Kathoey in der Sexarbeit

Insbesondere in Großstädten wie Bangkok arbeiten viele Kathoey in der Sexarbeit und im Sextourismus. Während der Kriege der USA in Korea und Vietnam erlebte diese Sexarbeit in den 1960er und 1970er großen Aufschwung, als die USA ihre Soldaten für „Entspannungsurlaube“ („rest and recreation“) von der Front nach Thailand versetzten. Heute ist das Zentrum des Sextourismus in Thailand Pattaya, in der über 5000 Kathoey leben und viele davon in der Sexindustrie arbeiten, obwohl Sexarbeit in Thailand offiziell verboten und gesellschaftlich geächtet ist. Ebenfalls in Pattaya befindet sich das berühmte Varieté-Theater Tiffany’s. Hier treten ausschließlich Kathoeys auf. Jährlich findet hier die Schönheitswahl zur Miss Tiffany statt, bei welcher die schönste Kathoey gewählt wird.

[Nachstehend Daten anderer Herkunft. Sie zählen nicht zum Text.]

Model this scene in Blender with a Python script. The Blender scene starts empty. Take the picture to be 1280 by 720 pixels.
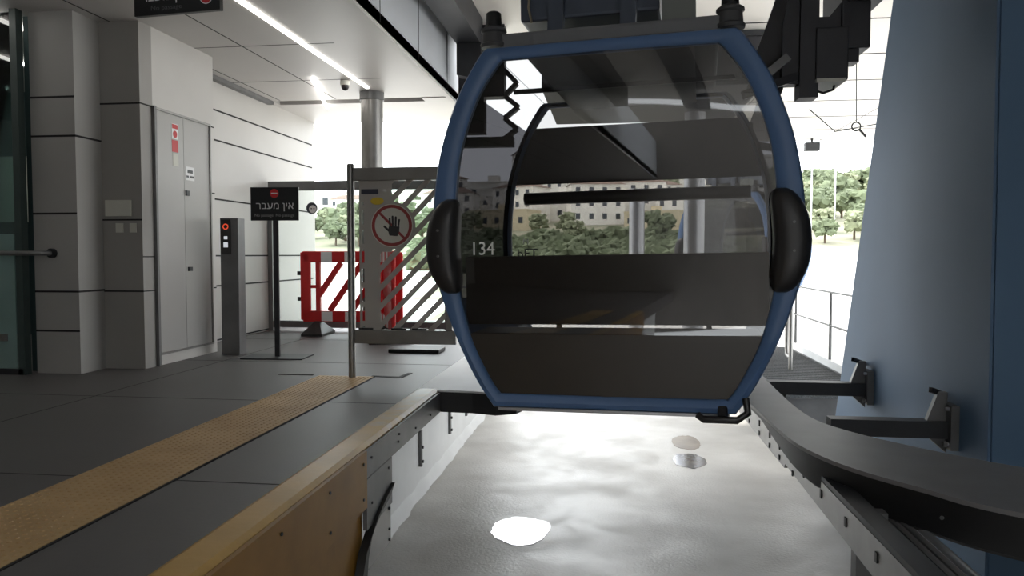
import bpy, bmesh, math, random
from mathutils import Vector, Matrix, noise
R = math.radians
random.seed(7)
S = bpy.context.scene
COL = S.collection

# ------------------------------------------------------------------ camera
cam_d = bpy.data.cameras.new('camera'); cam = bpy.data.objects.new('camera', cam_d); COL.objects.link(cam)
cam_d.sensor_width = 36.0; cam_d.lens = 950.0 * 36.0 / 1280.0
cam_d.clip_start = 0.05; cam_d.clip_end = 1500
cam.location = (0, 0, 1.0)
cam.rotation_euler = (R(90 - 2.5314), 0, R(7.4886))
S.camera = cam

# ------------------------------------------------------------------ sky, sun, exposure
W = bpy.data.worlds.new('sky'); S.world = W; W.use_nodes = True
wn = W.node_tree.nodes; wl = W.node_tree.links
bg = wn['Background']; bg.inputs['Color'].default_value = (0.93, 0.97, 1.0, 1); bg.inputs['Strength'].default_value = 5.5
sun_d = bpy.data.lights.new('sun', 'SUN'); sun_d.energy = 5.0; sun_d.angle = R(3); sun_d.color = (1, .95, .88)
sun = bpy.data.objects.new('sun', sun_d); COL.objects.link(sun); sun.rotation_euler = (R(34), R(0), R(-112)); sun.location = (30, 10, 40)
S.view_settings.view_transform = 'Standard'; S.view_settings.look = 'None'
S.view_settings.gamma = 1.0; S.view_settings.use_curve_mapping = False
S.view_settings.exposure = 0.0
S.cycles.use_denoising = True
S.cycles.max_bounces = 10; S.cycles.diffuse_bounces = 6; S.cycles.transparent_max_bounces = 16
S.cycles.sample_clamp_indirect = 8.0

# ------------------------------------------------------------------ materials
def srgb(r, g, b):
    f = lambda c: (c/255/12.92) if c/255 <= .04045 else ((c/255+.055)/1.055)**2.4
    return (f(r), f(g), f(b), 1)
def mat(name, col, rough=.6, metal=0.0, var=.06, scale=6.0, bump=0.0, bscale=60.0, col2=None, spec=.5, detail=4.0):
    m = bpy.data.materials.new(name); m.use_nodes = True
    n = m.node_tree.nodes; l = m.node_tree.links
    p = n['Principled BSDF']; p.inputs['Roughness'].default_value = rough; p.inputs['Metallic'].default_value = metal
    p.inputs['Specular IOR Level'].default_value = spec
    tc = n.new('ShaderNodeTexCoord')
    no = n.new('ShaderNodeTexNoise'); no.inputs['Scale'].default_value = scale; no.inputs['Detail'].default_value = detail
    l.new(tc.outputs['Object'], no.inputs['Vector'])
    mr = n.new('ShaderNodeMapRange'); mr.inputs['From Min'].default_value = .3; mr.inputs['From Max'].default_value = .7
    l.new(no.outputs['Fac'], mr.inputs['Value'])
    mx = n.new('ShaderNodeMix'); mx.data_type = 'RGBA'
    c = srgb(*col)
    c2 = srgb(*col2) if col2 else tuple(x*(1-var*2) for x in c[:3])+(1,)
    mx.inputs['A'].default_value = c; mx.inputs['B'].default_value = c2
    l.new(mr.outputs['Result'], mx.inputs['Factor']); l.new(mx.outputs['Result'], p.inputs['Base Color'])
    if bump:
        n2 = n.new('ShaderNodeTexNoise'); n2.inputs['Scale'].default_value = bscale; n2.inputs['Detail'].default_value = 3
        l.new(tc.outputs['Object'], n2.inputs['Vector'])
        b = n.new('ShaderNodeBump'); b.inputs['Strength'].default_value = bump; b.inputs['Distance'].default_value = .01
        l.new(n2.outputs['Fac'], b.inputs['Height']); l.new(b.outputs['Normal'], p.inputs['Normal'])
    return m
def emit(name, col, strength):
    m = bpy.data.materials.new(name); m.use_nodes = True
    n = m.node_tree.nodes; l = m.node_tree.links; n.remove(n['Principled BSDF'])
    e = n.new('ShaderNodeEmission'); e.inputs['Color'].default_value = srgb(*col); e.inputs['Strength'].default_value = strength
    l.new(e.outputs[0], n['Material Output'].inputs['Surface']); return m
def glass(name, tint, refl=.06, rough=.02, even=False):
    """thin pane: tinted transmission with a fresnel reflection"""
    m = bpy.data.materials.new(name); m.use_nodes = True
    n = m.node_tree.nodes; l = m.node_tree.links; n.remove(n['Principled BSDF'])
    t = n.new('ShaderNodeBsdfTransparent'); t.inputs['Color'].default_value = tuple(tint)+(1,)
    g = n.new('ShaderNodeBsdfGlossy'); g.inputs['Roughness'].default_value = rough
    f = n.new('ShaderNodeFresnel'); f.inputs['IOR'].default_value = 1.5
    ad = n.new('ShaderNodeMath'); ad.operation = 'ADD'; ad.inputs[1].default_value = refl - .04
    l.new(f.outputs[0], ad.inputs[0])
    mx = n.new('ShaderNodeMixShader'); l.new(t.outputs[0], mx.inputs[1])
    if even: mx.inputs[0].default_value = refl
    else: l.new(ad.outputs[0], mx.inputs[0]); l.new(g.outputs[0], mx.inputs[2])
    l.new(mx.outputs[0], n['Material Output'].inputs['Surface']); return m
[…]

Thailand als Zentrum für Gender-Medizintourismus

Der vergleichsweise freie Umgang der thailändischen Gesellschaft mit geschlechtlicher Vielfalt hat eine Industrie im Bereich der geschlechtlichen Angleichung hervorgebracht. Heute werden weltweit die meisten geschlechtsangleichenden Operationen in Thailand durchgeführt. Vor allem trans* Menschen aus anderen Ländern, in denen diese Eingriffe entweder nicht zugelassen sind oder von Krankenkassen nicht übernommen werden, fliegen nach Thailand. Der gesamte Medizintourismus macht rund drei Milliarden Euro Umsatz jährlich aus. So profitiert die thailändische Gesellschaft auch wirtschaftlich von ihrem gelassenen Umgang mit geschlechtlicher Vielfalt.